The Steve Kimock Band--with guitarist Mitch Stein, bassist Arne Livingston, and drummer Rodney Holmes--perform April 13 at the Mystic Theatre in Petaluma.
It's an impressive lineup. Stein is one of New York's hottest guitarists, the son of a classical pianist and jazz trumpeter who studied under jazz guitar great John Scofield. Livingston has performed with Joshua Redman and Roy Hargrove.
Holmes, a member of New York guitarist David Gilmore's quartet, used to perform with the Zawinul Syndicate (Weather Report founder and Miles Davis sideman Joe Zawinul's band). He also can be heard pounding the skins behind Matchbox 20 singer Rob Thomas on the Santana mega-hit "Smooth," for which Holmes shared a Grammy award or two.
As for Kimock, of course, the comparisons to Garcia come naturally. He was, after all, once pronounced by Garcia himself to be the rock icon's favorite unknown guitarist. Born in Pennsylvania, Kimock ventured west in the mid '70s as a member of the Goodman Brothers, a favorite at the time on the Marin music scene. He moved on to the Underdogs and later joined Grateful Dead auxiliary players Keith and Donna Godchaux in their Heart of Gold Band.
Eventually, Kimock hooked up with several refugees from the '60s San Francisco scene, including ex-Quicksilver Messenger Service guitarist John Cipollina, former Starship keyboardist Pete Sears, and flutist and saxophonist Martin Fierro (a onetime member of the James Cotton Blues Band and sometime Dead session player), bassist Bobby Vega, and drummer Greg Anton to form Zero. The band released four albums between 1987 and 1998, when they disbanded. A posthumous two-CD live album, Double Zero, was released last year.

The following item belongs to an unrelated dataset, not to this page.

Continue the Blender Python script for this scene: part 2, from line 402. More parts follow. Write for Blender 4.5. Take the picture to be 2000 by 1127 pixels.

Kimock's new bicoastal band, which released the live recording East Meets West a couple of months ago, finds the guitarist continuing to mature as a player, exploring odd time signatures and stretching out in freewheeling, improvisational solos that showcase his fat-toned phrases without a trace of the overindulgence that often dogs the fusion genre. It's an impressive recording that finds Kimock very much in synch with the philosophy he espoused a couple of years ago on Puremusic.com in an interview with his old band mate Frank Goodman.
"The key thing about music is that it happens in time, right?" he noted while reflecting on the nature of his music. "And when you're playing with time like that . . . and you get to some kind of a flow state with the whole thing, where for just an instant in the night the thing opens up, and people simultaneously are aware that they're having this experience, that they're just really being in the moment, they're being in the now. They're not experiencing the frustration of having grown up in this incredible duality of not knowing the difference between right and wrong, and not knowing the difference between food and poison, or war and peace, or having a job or being a slave or anything like that. They're not living in their minds, they're just in the moment, for real. . . .
"And ultimately, getting into that moment, getting into that flow state, is where I'm coming from, that's where I want the thing to go. I want it to go to a place where you're so engaged that you disengage from your mind, basically, and it's all there all at once."